▶ **Your instructions**: Print the material below exactly as it stands, please, from its first line to the line holding "CURTAIN = m_curtain()", with no pictures.

▶ **Supplied material**:
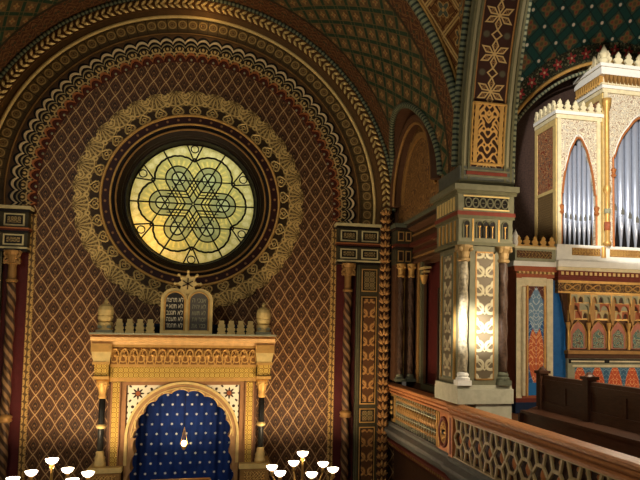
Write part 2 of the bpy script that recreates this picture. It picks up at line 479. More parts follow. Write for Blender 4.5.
def m_spandrel():
    M = Mat('pierced_white_spandrel'); x, y, z = M.obj()
    X0 = fabs(x)-1.0; Z0 = z+1.46; d = hyp(X0, Z0); al = atan2(Z0, X0)
    st = step(d-.10-.035*cos(al*8), .008, -.008); ring = line(d-.17, .012)*.0
    sp = step(d-.215-.03*cos(al*8+PI), .0, .02)*step(line(sin(al*4), .35), .3, .6)*step(d, .27, .25)
    n1 = hyp(fabs(X0)-.16, Z0+.2); h = step(n1, .055, .04)
    h2 = step(hyp(frac(x/.13)-.5, frac(z/.13)-.5), .3, .24)*step(d, .27, .29)
    k = vmax(vmax(st, sp), h2)
    c = M.mix(k, srgb(226, 218, 190), srgb(50, 34, 24)); c = M.mix(step(d, .06, .04), c, srgb(150, 84, 48))
    return M.out(c, .6, 0, bump=k, bstr=-.6)
SPANDREL = m_spandrel()

def m_curtain():
    M = Mat('starry_blue_curtain'); x, y, z = M.obj()
    w = .22; r = .225
    row = floor((z+30)/r); fx = frac((x+.055)/w + row*.5)-.5; fz = frac((z+30)/r)-.5
    d = hyp(fx*w, fz*r); al = atan2(fx, fz)
    st = step(d-.022-.008*cos(al*6), .006, -.004)
    n = M.noise(4, 3)
    c = M.mix(step(n, .3, .7), srgb(16, 40, 100), srgb(22, 52, 120))
    c = M.mix(st, c, srgb(220, 222, 214))
    return M.out(c, .7, 0)
CURTAIN = m_curtain()

def m_zig():
    M = Mat('gilt_frieze_of_fans'); x, y, z = M.obj()
    w = .19; f = (frac(x/w)-.5)*w; g = (frac(x/w+.5)-.5)*w; v = z+.60
    l = line(hyp(f, v-.05)-.075, .014); l = vmax(l, line(hyp(g, v+.07)-.075, .014)); l = vmax(l, step(hyp(f, v-.05), .03, .02)); l = vmax(l, line(fabs(f)-.02-(v+.17)*.25, .012))
    c = M.mix(l, srgb(128, 88, 46), srgb(208, 160, 88))
    return M.out(c, .45, .25, bump=l, bstr=.9)
FANS = m_zig()
def m_small(name, g, l, per=.12):
    M = Mat(name); u, v = M.uv()
    f = frac(u/per)-.5; q = frac(v/per)-.5; d = hyp(f, q)
    k = vmax(line(d-.34, .08), step(d, .17, .1)); k = vmax(k, line(fabs(f)-fabs(q), .06))
    return M.out(M.mix(k, g, l), .45, .25, bump=k, bstr=.8)
SMALL_GOLD = m_small('small_gilt_diaper', srgb(150, 112, 48), srgb(222, 188, 96), .11)
SMALL_DIM = m_small('small_dim_diaper', srgb(92, 78, 50), srgb(160, 136, 88), .14)

def m_bluepanel():
    """blue panel with an orange pointed tree of ornament, u = x - centre, v = z - base"""
    M = Mat('blue_and_orange_panel'); u, v = M.uv(); s = fabs(u)
    a = arab(u, v, 20.0); vine = line(a-.2, .2)
    lo = step(s - .19*vmax(0.0, 1-power(fabs(v-.95)/.75, 2.5)), .01, -.01)
    hi = step(s - .20*vmax(0.0, 1-power(fabs(v-1.95)/.55, 2.0)), .01, -.01)
    base = M.mix(vine, srgb(44, 88, 140), srgb(130, 166, 186))
    org = M.mix(vine, srgb(196, 96, 54), srgb(232, 170, 110))
    up = M.mix(vine, srgb(92, 50, 40), srgb(160, 130, 96))
    c = M.mix(step(v, 2.2, 2.25), base, up); c = M.mix(lo, c, org); c = M.mix(hi, c, M.mix(vine, srgb(110, 140, 164), srgb(180, 196, 200)))
    c = M.mix(step(v, .30, .28), c, srgb(40, 110, 170))
    return M.out(c, .6)
BLUEPANEL = m_bluepanel()

def m_archpanel(name, g, o1, o2, w=.5):
    M = Mat(name); u, v = M.uv()
    s = (frac(u/w)-.5)*w; t = frac(u/w*.5)*2
    h = step(fabs(s) - .20*vmax(0.0, 1-power(vmax(0.0, v)/.66, 2.0)), .01, -.01)
    vine = line(arab(s, v, 30.0)-.2, .22)
    c = M.mix(h, M.mix(vine, g, srgb(120, 150, 160)), M.mix(vine, o1, o2))
    return M.out(c, .6)
ORANGEPANEL = m_archpanel('orange_arch_panel', srgb(60, 96, 120), srgb(190, 84, 48), srgb(226, 160, 104), .46)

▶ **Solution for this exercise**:
Write part 2 of the bpy script that recreates this picture. It picks up at line 479. More parts follow. Write for Blender 4.5.
def m_spandrel():
    M = Mat('pierced_white_spandrel'); x, y, z = M.obj()
    X0 = fabs(x)-1.0; Z0 = z+1.46; d = hyp(X0, Z0); al = atan2(Z0, X0)
    st = step(d-.10-.035*cos(al*8), .008, -.008); ring = line(d-.17, .012)*.0
    sp = step(d-.215-.03*cos(al*8+PI), .0, .02)*step(line(sin(al*4), .35), .3, .6)*step(d, .27, .25)
    n1 = hyp(fabs(X0)-.16, Z0+.2); h = step(n1, .055, .04)
    h2 = step(hyp(frac(x/.13)-.5, frac(z/.13)-.5), .3, .24)*step(d, .27, .29)
    k = vmax(vmax(st, sp), h2)
    c = M.mix(k, srgb(226, 218, 190), srgb(50, 34, 24)); c = M.mix(step(d, .06, .04), c, srgb(150, 84, 48))
    return M.out(c, .6, 0, bump=k, bstr=-.6)
SPANDREL = m_spandrel()

def m_curtain():
    M = Mat('starry_blue_curtain'); x, y, z = M.obj()
    w = .22; r = .225
    row = floor((z+30)/r); fx = frac((x+.055)/w + row*.5)-.5; fz = frac((z+30)/r)-.5
    d = hyp(fx*w, fz*r); al = atan2(fx, fz)
    st = step(d-.022-.008*cos(al*6), .006, -.004)
    n = M.noise(4, 3)
    c = M.mix(step(n, .3, .7), srgb(16, 40, 100), srgb(22, 52, 120))
    c = M.mix(st, c, srgb(220, 222, 214))
    return M.out(c, .7, 0)
CURTAIN = m_curtain()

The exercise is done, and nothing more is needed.